The Kite Runner Review

(Sorry for no video version of the review, but I’m currently visiting in Los Angeles) I didn’t know much about “The Kite Runner” until a while ago we heard the story about how the films producers wanted to get the two young child actors out of Afghanistan before they released the film out of concern for their safety. Publicity stunt or not, that was a classy move on their part since Afghanistan isn’t exactly the most secure place in the world right now. I heard much about the quality of the Khaled Hosseini book and I’ve been curious to see how it played out on screen.

To be honest, I wasn’t expecting much from the film. The main reason was because it appeared to revolve around child actors… and that happens I’m not usually impressed (there are exceptions obviously… but in general I don’t like it when child actors are put in a position where they’re supposed to lead a film). So off I went.


Amir grew up in Afghanistan during a much different time before the Russian invasion. His father was an affluent man with strong ideas and his very best friend, Hassan was the son of the house servant (who had been with the family as long as they can remember). Despite being servant and employer, the two boys share an incredible friendship and bond until a horrible incident pushes the two apart. Amir and his father are forced to flee to America when the Russians invade, and 20 many years later Amir receives a phone call letting him know that his old childhood friend Hassan needs his help… and Amir must return to Afghanistan.

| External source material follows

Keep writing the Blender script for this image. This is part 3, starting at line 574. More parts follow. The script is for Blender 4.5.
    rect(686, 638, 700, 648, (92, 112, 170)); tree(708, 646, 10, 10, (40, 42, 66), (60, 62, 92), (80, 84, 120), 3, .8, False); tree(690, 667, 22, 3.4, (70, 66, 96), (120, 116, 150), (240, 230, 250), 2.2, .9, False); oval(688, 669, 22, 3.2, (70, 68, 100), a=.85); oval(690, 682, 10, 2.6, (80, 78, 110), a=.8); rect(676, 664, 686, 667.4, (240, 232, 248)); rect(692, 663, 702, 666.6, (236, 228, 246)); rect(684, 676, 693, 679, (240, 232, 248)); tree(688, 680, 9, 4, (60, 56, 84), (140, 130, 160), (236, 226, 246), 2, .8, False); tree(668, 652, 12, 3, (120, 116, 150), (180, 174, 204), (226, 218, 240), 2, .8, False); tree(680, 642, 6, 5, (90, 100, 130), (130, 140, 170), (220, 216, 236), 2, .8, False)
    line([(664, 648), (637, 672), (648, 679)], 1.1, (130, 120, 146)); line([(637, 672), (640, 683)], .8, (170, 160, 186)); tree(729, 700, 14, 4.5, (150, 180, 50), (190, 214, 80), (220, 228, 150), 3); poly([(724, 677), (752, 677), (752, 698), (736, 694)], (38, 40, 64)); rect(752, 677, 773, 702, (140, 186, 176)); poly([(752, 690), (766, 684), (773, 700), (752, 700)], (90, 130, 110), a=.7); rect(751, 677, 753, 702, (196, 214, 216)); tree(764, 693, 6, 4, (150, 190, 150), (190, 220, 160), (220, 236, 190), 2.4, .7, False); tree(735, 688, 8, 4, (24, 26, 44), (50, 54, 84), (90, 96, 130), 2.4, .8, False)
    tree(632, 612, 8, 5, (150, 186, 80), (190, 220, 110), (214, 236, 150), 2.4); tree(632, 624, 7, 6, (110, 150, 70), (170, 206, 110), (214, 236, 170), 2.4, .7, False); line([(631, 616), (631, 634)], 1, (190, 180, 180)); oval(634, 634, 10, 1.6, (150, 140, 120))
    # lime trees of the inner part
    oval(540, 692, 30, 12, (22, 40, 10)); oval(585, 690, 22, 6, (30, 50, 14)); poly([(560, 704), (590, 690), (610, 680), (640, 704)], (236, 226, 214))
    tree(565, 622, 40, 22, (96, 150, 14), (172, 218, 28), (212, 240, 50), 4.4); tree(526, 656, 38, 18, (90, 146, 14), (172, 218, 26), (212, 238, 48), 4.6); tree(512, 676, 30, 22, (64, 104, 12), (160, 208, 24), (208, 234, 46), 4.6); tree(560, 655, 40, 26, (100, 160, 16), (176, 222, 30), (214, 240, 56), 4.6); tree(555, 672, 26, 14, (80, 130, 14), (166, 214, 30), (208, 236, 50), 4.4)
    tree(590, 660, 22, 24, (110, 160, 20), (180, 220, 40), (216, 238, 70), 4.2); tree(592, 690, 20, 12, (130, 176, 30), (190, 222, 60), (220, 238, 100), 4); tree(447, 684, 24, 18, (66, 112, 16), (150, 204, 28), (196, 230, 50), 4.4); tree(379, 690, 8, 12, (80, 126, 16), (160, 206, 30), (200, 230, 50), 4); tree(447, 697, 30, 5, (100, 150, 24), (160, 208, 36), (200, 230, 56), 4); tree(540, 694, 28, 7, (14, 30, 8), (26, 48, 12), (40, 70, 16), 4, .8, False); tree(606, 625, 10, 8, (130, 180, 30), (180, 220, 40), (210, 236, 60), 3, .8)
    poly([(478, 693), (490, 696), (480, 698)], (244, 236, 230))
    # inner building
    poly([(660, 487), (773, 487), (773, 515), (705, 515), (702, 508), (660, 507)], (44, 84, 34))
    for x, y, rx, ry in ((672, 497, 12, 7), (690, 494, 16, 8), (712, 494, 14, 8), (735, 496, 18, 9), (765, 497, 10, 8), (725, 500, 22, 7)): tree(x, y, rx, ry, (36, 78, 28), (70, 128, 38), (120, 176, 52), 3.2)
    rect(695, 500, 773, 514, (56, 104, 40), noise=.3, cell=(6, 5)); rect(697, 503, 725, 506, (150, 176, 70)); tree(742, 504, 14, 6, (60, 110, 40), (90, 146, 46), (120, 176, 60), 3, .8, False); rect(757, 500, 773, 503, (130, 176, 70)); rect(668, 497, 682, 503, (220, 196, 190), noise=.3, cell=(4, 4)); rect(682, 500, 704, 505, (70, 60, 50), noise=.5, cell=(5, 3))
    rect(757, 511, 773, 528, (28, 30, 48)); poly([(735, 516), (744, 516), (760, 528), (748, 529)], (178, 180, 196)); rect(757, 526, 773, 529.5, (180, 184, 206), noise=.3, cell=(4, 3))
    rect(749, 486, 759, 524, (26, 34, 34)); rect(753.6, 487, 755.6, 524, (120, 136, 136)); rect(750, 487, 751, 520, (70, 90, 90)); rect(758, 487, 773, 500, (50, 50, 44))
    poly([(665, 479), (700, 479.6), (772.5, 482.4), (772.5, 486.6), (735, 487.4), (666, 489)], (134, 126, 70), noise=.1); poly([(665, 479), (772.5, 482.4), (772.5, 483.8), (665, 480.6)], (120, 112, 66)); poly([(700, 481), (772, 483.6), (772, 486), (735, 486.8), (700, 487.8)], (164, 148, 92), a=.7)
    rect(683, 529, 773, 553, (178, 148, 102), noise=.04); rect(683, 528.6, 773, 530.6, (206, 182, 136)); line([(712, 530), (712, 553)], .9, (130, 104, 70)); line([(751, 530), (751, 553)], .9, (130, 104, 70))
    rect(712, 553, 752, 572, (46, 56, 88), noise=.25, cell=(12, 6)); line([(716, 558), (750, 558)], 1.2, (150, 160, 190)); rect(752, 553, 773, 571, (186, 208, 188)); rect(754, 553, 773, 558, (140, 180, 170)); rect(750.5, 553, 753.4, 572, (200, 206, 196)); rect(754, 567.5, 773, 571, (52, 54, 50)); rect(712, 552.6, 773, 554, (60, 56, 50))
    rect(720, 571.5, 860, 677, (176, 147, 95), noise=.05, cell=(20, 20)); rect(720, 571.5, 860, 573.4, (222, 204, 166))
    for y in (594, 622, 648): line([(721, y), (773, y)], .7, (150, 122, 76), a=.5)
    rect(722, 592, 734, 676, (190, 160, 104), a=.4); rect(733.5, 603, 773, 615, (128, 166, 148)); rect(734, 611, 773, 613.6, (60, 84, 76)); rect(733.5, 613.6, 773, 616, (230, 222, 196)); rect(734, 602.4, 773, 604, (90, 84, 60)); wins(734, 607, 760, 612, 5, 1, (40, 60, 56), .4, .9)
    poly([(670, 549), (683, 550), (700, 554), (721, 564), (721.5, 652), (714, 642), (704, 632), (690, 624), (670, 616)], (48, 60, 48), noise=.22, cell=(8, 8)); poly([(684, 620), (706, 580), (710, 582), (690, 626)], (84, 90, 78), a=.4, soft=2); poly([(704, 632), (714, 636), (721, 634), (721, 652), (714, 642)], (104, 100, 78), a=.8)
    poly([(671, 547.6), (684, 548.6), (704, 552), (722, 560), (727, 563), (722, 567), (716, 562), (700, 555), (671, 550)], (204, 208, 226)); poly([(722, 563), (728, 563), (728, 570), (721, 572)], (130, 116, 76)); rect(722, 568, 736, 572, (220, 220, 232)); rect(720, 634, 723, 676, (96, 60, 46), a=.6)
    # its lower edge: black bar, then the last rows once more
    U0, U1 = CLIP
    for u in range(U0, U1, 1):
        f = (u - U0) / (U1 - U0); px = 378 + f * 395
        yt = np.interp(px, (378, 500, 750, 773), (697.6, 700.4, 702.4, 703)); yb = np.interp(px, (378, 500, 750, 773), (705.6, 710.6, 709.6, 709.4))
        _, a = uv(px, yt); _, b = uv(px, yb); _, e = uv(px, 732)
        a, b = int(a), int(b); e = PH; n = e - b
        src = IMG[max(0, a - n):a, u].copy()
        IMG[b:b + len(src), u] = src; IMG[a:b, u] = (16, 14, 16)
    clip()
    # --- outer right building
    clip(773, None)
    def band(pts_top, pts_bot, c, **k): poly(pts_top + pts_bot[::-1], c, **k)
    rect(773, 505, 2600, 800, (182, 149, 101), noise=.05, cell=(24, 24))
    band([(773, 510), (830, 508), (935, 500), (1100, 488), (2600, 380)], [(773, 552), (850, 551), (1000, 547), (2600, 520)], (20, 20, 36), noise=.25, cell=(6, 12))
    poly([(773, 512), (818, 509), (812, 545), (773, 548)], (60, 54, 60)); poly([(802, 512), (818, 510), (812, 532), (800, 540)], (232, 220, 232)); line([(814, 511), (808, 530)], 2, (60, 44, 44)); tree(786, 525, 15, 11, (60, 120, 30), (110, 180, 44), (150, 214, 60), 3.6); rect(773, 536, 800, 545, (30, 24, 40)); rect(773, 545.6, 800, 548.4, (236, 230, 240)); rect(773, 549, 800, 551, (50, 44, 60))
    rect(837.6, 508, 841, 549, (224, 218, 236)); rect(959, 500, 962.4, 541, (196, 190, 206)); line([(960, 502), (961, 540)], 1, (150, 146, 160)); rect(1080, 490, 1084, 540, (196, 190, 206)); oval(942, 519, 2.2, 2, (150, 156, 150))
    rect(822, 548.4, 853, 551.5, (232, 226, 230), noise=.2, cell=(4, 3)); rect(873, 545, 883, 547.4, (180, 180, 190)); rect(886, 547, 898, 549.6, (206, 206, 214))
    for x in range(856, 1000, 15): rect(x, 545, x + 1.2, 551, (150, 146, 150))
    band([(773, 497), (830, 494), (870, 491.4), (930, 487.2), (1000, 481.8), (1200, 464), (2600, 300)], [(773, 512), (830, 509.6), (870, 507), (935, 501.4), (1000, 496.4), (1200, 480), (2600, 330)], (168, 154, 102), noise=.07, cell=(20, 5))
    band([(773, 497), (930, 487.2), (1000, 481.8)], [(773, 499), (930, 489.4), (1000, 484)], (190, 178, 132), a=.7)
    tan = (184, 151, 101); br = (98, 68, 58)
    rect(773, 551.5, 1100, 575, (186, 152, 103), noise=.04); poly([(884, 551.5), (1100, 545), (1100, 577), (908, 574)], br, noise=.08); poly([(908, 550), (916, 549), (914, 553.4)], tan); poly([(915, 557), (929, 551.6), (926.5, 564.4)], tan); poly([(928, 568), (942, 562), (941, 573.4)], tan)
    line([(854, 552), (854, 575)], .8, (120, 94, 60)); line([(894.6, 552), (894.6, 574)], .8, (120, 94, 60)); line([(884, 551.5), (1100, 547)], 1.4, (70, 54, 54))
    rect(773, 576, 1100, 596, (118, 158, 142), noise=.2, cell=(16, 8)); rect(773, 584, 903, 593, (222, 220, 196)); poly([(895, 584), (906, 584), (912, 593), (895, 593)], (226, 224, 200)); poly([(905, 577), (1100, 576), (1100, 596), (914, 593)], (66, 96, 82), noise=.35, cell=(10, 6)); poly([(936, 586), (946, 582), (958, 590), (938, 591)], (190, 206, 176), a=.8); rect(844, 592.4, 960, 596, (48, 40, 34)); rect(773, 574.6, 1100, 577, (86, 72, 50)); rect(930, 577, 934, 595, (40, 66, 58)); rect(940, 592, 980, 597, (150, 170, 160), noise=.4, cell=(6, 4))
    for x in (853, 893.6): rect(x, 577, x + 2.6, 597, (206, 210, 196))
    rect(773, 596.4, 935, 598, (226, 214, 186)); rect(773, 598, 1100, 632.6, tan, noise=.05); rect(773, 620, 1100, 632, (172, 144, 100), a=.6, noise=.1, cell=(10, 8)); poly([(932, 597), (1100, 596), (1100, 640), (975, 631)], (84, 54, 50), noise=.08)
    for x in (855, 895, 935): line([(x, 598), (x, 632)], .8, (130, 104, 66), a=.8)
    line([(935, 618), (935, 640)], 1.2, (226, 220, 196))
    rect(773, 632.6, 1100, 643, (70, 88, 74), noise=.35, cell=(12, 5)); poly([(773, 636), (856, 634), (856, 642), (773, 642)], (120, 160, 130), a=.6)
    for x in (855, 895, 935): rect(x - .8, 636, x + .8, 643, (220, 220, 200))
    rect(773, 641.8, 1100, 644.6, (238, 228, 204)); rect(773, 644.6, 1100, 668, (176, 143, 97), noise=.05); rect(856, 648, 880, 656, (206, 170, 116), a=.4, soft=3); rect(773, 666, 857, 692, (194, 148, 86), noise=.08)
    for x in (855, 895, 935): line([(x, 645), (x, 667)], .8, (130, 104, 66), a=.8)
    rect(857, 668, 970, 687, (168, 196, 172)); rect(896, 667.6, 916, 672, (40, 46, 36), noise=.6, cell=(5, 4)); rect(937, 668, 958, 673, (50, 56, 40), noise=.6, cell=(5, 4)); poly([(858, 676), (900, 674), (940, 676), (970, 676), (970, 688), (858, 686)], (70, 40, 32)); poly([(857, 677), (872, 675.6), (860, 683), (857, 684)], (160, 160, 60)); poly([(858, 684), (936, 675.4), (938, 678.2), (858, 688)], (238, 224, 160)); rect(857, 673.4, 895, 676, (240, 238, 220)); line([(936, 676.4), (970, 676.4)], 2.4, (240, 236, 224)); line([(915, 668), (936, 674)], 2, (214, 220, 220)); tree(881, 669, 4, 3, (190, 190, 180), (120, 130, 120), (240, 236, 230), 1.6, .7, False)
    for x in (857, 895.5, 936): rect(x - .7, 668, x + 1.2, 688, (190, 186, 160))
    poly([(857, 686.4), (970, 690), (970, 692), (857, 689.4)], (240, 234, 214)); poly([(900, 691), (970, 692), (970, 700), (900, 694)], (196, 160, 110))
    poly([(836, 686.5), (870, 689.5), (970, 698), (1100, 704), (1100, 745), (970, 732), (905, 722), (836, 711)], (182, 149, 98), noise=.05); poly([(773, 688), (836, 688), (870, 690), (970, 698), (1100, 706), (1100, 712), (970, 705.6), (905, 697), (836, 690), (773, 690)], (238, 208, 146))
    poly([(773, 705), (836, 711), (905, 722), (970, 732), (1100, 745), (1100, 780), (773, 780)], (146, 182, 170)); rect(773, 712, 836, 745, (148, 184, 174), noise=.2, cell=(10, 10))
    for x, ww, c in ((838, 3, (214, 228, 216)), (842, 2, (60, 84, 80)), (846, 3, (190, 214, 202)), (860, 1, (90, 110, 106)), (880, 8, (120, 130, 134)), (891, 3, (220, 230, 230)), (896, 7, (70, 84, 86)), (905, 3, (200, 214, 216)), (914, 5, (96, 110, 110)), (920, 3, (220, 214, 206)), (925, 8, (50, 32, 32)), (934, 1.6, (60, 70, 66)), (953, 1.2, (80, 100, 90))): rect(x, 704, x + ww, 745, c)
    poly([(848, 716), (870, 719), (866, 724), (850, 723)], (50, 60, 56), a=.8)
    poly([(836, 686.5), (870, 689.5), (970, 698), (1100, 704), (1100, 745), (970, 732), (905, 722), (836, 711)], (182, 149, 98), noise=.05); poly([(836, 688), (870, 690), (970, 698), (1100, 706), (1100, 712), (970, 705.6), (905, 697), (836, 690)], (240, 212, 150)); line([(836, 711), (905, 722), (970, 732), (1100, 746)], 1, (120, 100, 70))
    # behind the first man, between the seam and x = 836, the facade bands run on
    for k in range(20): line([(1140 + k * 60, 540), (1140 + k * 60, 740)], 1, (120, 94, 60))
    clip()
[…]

Remember in the introduction when I said I had mildly low expectations from the film because it was being lead by child actors? Yeah well… the two kids were awesome. There is something so enduringly pure about the innocence and bond between them that it was almost enough to choke me up a couple of times. It forced me to reflect a little when leaving the theater about why we adults (I use the term loosely in my case) don’t lavish in, celebrate or cherish our friendships like these two small boys living in and through difficult times? Sometimes when you look at children you see noisy bratty like mistakes…. but sometimes you look at them and you can see a better world. That’s when these kids in this movie did for me, and they portrayed it with a maturity well beyond their years.

The themes of guilt and shame are powerfully and yet subtlety draw on. I don’t want to give much away, but in the story a terrible betrayal happens between the boys… but only the guilty one knows about it… and that guilt that he lives with slowly make him start to push the other boy away, because the other boy becomes a living representation of his shame and is reminded of it now every time he sees him. It was so heart breakingly well played out that I almost wish the rest of the movie revolved around it and just dealt with that instead of the rest of the story.

Amir’s father is played by an actor named Homayoun Ershadi and I guaran-damn-tee you we will be seeing more of him in the future. He brought a wonderful sense of flawed power, imperfect strength and sometimes compromised ingegrity. A human man who believes strongly in right and wrong and does his best to instill that same sense in his young (and older) son.


Where the first 2 acts of the film played out beautifully, elegant and touching, the third act shifted gears and jars you. Suddenly the film feels more like “Mission Impossible” as the older Amir sneaks back into Afghanistan. The problem here is that while everything unfolded at a beautiful pace in the first two acts, the third feels rushed and spotty. The story also introduces major “coincidences” that were just a little to hard to swallow… and even then they should have been played out a little better. It was enough to take that sweet taste that the first part gave us… and soured it.


Had The Kite Runner been broken up into two separate films… the first film dealing with their childhood all the way up to Amir receiving that faithful phone call, and then the second film journeying with Amir as he goes back to Afghanistan, I think they both could have played out very well, but in cramming the two together, the brilliance if the first part is soured by the rush and disjointedness of the second. Still, the beautiful story of childhood friendship shines, and makes this film well worth watching… but don’t feel bad if you have to leave 20 minutes before the end of the film. Overall I give The Kite Runner a 6.5 out of 10.